─── Data for this task ───
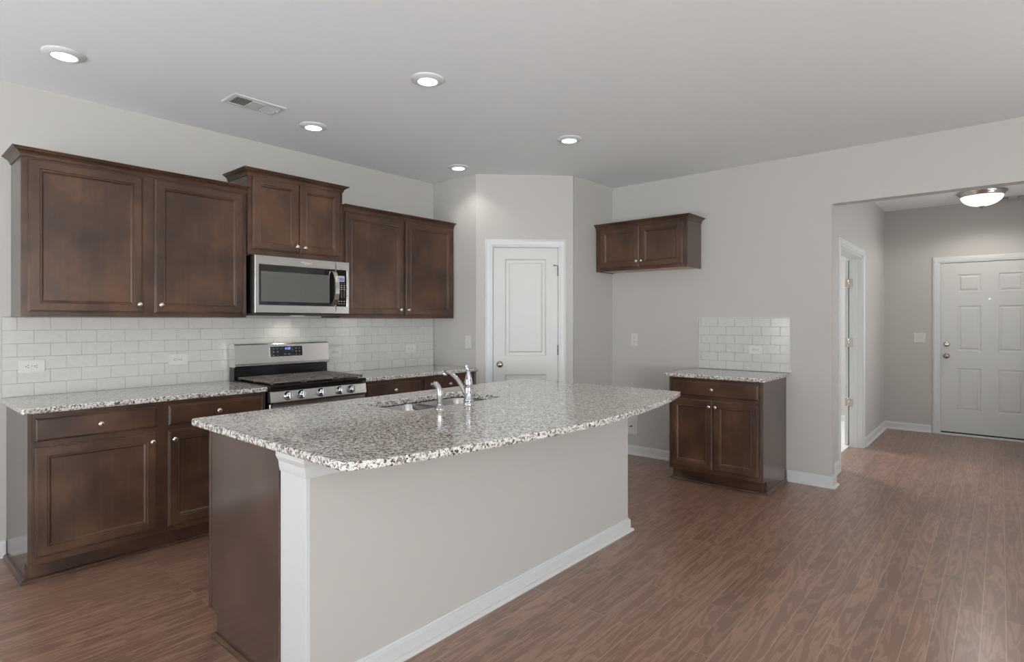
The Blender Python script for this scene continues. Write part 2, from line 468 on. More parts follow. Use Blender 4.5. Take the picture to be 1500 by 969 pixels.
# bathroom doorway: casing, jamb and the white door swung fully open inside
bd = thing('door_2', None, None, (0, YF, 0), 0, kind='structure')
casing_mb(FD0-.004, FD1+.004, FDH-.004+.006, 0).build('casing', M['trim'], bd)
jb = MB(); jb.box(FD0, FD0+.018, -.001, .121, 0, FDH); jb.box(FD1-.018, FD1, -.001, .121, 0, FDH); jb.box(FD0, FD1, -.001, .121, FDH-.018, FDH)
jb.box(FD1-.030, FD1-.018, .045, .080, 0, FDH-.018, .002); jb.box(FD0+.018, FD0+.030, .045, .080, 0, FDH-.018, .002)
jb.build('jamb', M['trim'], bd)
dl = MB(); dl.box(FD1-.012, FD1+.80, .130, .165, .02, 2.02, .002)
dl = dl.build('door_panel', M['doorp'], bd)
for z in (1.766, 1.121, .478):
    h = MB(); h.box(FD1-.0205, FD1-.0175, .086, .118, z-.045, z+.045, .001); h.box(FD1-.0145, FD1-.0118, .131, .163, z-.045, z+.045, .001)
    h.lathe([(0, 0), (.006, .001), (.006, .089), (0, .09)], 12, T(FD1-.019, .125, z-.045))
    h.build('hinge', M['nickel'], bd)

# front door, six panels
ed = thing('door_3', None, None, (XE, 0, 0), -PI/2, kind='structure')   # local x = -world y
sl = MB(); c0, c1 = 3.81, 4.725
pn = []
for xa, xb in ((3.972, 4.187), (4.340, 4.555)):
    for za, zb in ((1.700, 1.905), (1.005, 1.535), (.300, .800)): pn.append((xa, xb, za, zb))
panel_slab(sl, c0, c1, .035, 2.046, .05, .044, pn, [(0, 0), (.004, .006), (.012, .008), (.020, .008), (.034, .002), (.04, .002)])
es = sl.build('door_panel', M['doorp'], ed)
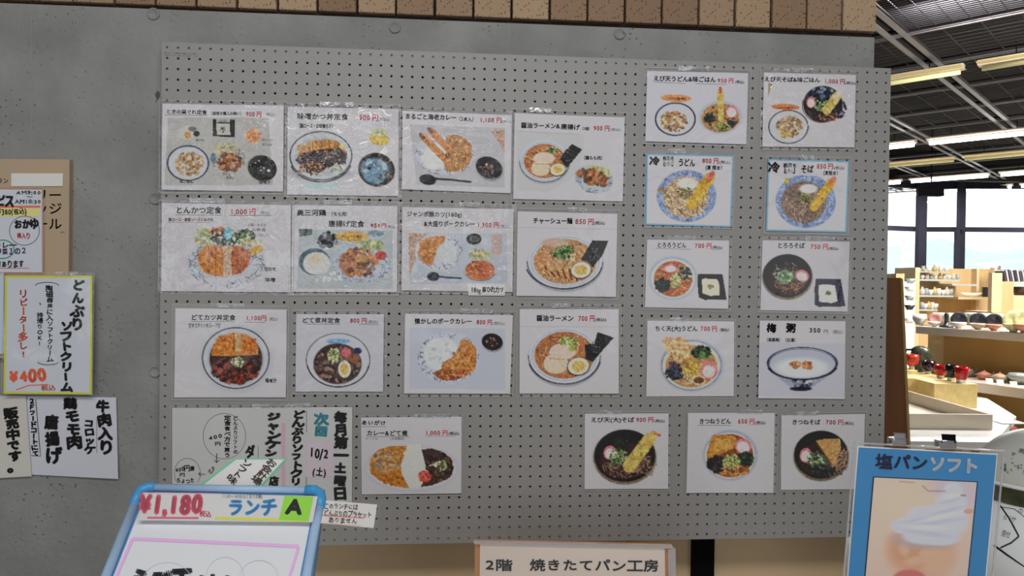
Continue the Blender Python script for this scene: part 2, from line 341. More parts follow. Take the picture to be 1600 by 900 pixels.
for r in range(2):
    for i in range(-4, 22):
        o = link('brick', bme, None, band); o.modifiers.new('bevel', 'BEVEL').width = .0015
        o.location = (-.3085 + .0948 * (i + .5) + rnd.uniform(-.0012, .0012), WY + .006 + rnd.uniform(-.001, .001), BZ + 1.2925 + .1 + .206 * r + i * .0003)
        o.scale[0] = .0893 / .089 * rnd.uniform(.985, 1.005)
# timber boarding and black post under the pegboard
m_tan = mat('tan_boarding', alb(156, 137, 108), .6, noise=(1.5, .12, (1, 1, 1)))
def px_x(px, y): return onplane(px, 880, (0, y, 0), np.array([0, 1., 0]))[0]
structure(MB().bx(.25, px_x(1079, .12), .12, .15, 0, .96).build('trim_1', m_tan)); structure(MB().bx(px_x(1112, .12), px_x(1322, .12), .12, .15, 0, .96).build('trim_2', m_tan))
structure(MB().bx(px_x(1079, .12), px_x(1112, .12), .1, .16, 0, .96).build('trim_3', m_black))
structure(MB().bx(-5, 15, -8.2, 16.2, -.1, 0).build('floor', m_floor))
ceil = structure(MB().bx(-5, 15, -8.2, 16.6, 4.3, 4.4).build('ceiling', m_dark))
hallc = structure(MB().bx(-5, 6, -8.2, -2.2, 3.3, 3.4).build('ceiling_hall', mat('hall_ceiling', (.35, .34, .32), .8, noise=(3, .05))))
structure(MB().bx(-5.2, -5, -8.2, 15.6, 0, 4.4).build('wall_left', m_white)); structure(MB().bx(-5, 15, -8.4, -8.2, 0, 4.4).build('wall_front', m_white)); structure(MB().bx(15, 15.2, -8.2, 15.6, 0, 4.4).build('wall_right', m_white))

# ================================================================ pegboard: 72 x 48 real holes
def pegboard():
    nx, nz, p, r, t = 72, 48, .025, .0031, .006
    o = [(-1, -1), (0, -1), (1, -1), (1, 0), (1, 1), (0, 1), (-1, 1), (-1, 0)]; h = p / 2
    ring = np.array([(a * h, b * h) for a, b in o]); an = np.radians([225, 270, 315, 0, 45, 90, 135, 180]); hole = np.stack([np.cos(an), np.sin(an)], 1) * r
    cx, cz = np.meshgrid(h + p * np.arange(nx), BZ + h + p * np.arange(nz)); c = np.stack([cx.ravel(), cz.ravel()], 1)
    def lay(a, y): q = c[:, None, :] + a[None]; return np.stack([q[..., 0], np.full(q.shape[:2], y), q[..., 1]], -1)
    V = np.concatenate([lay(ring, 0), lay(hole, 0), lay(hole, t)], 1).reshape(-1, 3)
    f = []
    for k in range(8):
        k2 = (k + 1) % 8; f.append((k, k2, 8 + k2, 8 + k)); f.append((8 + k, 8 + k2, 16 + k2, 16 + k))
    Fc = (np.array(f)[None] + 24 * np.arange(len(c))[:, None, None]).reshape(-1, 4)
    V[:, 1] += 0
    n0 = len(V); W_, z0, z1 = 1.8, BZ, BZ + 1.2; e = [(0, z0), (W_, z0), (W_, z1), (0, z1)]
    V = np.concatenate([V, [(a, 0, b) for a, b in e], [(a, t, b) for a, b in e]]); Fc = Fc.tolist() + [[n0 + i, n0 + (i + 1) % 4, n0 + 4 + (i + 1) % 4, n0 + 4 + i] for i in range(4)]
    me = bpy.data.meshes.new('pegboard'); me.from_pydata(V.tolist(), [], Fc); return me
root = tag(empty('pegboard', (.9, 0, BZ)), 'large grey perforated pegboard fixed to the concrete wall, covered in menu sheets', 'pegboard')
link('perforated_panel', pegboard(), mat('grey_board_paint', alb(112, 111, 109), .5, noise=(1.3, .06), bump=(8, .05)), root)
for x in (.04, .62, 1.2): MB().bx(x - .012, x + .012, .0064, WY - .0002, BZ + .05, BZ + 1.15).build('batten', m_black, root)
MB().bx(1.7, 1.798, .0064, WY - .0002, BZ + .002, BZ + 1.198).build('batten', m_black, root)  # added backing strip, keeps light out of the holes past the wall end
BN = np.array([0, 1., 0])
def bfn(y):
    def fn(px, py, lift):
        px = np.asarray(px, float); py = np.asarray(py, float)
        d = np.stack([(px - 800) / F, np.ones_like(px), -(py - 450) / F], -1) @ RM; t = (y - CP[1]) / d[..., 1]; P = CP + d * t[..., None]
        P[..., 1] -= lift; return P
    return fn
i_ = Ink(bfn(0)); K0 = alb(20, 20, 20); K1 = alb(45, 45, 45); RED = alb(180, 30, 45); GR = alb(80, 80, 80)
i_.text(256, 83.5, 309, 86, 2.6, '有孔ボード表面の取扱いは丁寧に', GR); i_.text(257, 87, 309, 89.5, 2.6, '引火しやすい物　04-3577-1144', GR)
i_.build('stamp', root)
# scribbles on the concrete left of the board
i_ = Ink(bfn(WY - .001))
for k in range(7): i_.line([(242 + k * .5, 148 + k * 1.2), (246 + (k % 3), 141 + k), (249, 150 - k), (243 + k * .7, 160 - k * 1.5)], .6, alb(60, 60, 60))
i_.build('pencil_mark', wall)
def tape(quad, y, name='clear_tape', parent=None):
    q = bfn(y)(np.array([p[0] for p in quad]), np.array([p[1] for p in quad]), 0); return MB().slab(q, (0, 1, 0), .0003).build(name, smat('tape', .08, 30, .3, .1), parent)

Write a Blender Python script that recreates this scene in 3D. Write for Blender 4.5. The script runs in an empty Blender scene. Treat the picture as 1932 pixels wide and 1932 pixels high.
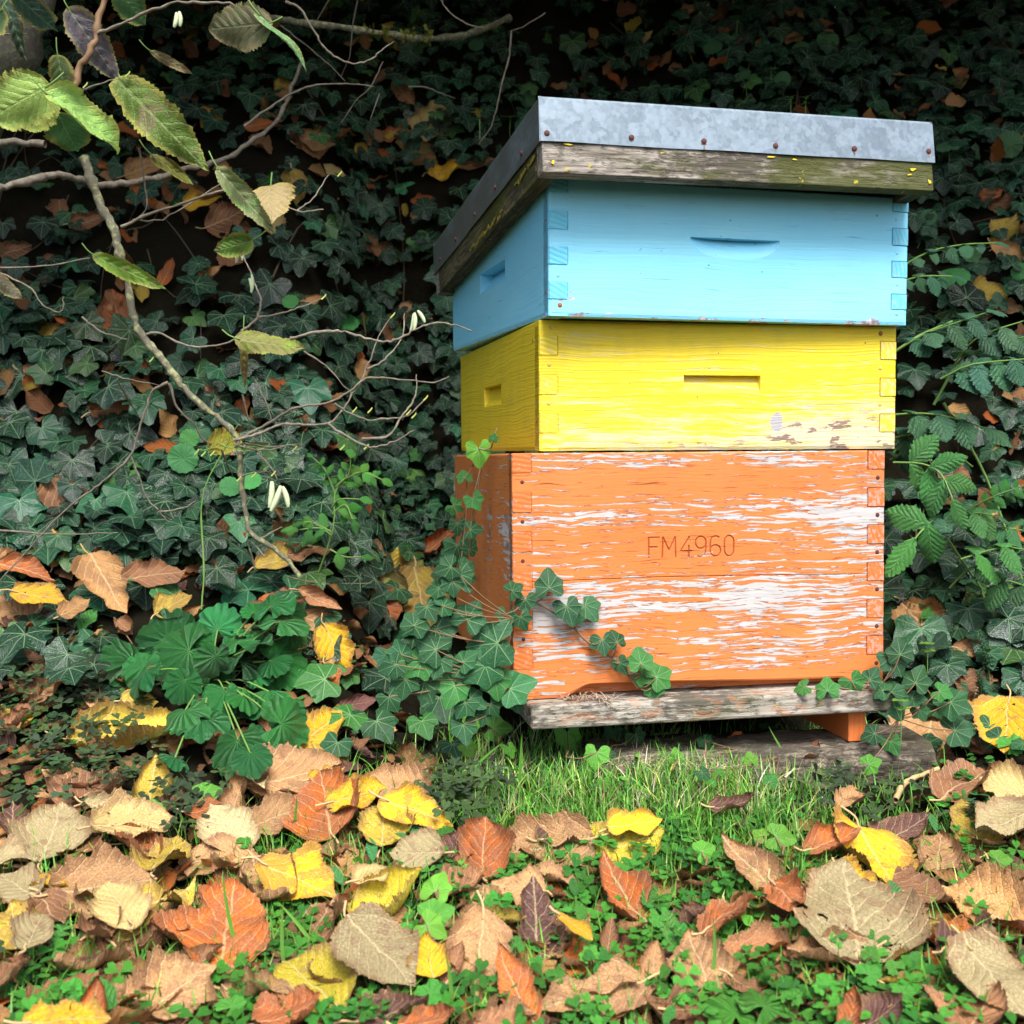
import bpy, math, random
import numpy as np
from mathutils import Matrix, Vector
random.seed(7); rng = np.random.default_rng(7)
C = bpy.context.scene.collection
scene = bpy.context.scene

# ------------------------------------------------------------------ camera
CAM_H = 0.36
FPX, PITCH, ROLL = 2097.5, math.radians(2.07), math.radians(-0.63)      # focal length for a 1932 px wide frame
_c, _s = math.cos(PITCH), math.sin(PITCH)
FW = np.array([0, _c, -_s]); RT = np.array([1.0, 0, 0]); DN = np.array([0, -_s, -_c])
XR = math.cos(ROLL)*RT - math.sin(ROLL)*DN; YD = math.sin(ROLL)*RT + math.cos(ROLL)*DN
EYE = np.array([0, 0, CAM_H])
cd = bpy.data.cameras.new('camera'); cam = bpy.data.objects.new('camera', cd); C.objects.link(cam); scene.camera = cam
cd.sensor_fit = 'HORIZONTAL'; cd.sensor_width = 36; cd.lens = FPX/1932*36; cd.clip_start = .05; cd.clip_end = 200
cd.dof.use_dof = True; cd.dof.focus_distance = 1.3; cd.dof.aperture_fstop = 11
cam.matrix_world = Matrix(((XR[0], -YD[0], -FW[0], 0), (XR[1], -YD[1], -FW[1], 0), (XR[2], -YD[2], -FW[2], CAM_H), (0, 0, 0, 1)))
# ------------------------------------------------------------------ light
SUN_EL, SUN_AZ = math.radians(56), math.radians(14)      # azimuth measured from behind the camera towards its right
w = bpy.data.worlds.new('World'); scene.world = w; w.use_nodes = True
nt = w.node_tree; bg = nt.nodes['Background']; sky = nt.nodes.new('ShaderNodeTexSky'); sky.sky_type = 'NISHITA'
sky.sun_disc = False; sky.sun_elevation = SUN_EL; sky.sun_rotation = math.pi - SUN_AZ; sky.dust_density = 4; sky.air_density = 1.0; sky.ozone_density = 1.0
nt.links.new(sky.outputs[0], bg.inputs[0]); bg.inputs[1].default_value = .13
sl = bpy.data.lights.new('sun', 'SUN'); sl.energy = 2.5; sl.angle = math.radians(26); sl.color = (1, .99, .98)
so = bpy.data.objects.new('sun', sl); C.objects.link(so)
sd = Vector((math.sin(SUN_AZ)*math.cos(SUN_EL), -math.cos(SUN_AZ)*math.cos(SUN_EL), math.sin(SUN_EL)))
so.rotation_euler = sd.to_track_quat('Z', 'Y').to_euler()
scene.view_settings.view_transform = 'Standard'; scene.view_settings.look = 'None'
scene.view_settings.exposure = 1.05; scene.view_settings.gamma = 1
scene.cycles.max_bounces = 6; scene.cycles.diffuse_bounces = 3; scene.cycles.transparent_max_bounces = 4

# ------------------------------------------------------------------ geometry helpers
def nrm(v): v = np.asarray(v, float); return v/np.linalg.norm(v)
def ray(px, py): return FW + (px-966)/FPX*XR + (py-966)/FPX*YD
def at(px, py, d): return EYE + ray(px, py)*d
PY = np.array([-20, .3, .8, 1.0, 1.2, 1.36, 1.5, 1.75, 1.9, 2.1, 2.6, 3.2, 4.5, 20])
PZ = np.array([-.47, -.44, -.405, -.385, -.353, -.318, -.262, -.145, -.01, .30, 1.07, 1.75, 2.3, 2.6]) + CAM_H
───
■ Written problem:
Start at the line that contains "Write a Blender", stop at the line that contains "scene = bpy.context.scene", and reproduce each line in that stretch exactly. Pictures are excluded.

■ Finished task:
Write a Blender Python script that recreates this scene in 3D. Write for Blender 4.5. The script runs in an empty Blender scene. Treat the picture as 1932 pixels wide and 1932 pixels high.
import bpy, math, random
import numpy as np
from mathutils import Matrix, Vector
random.seed(7); rng = np.random.default_rng(7)
C = bpy.context.scene.collection
scene = bpy.context.scene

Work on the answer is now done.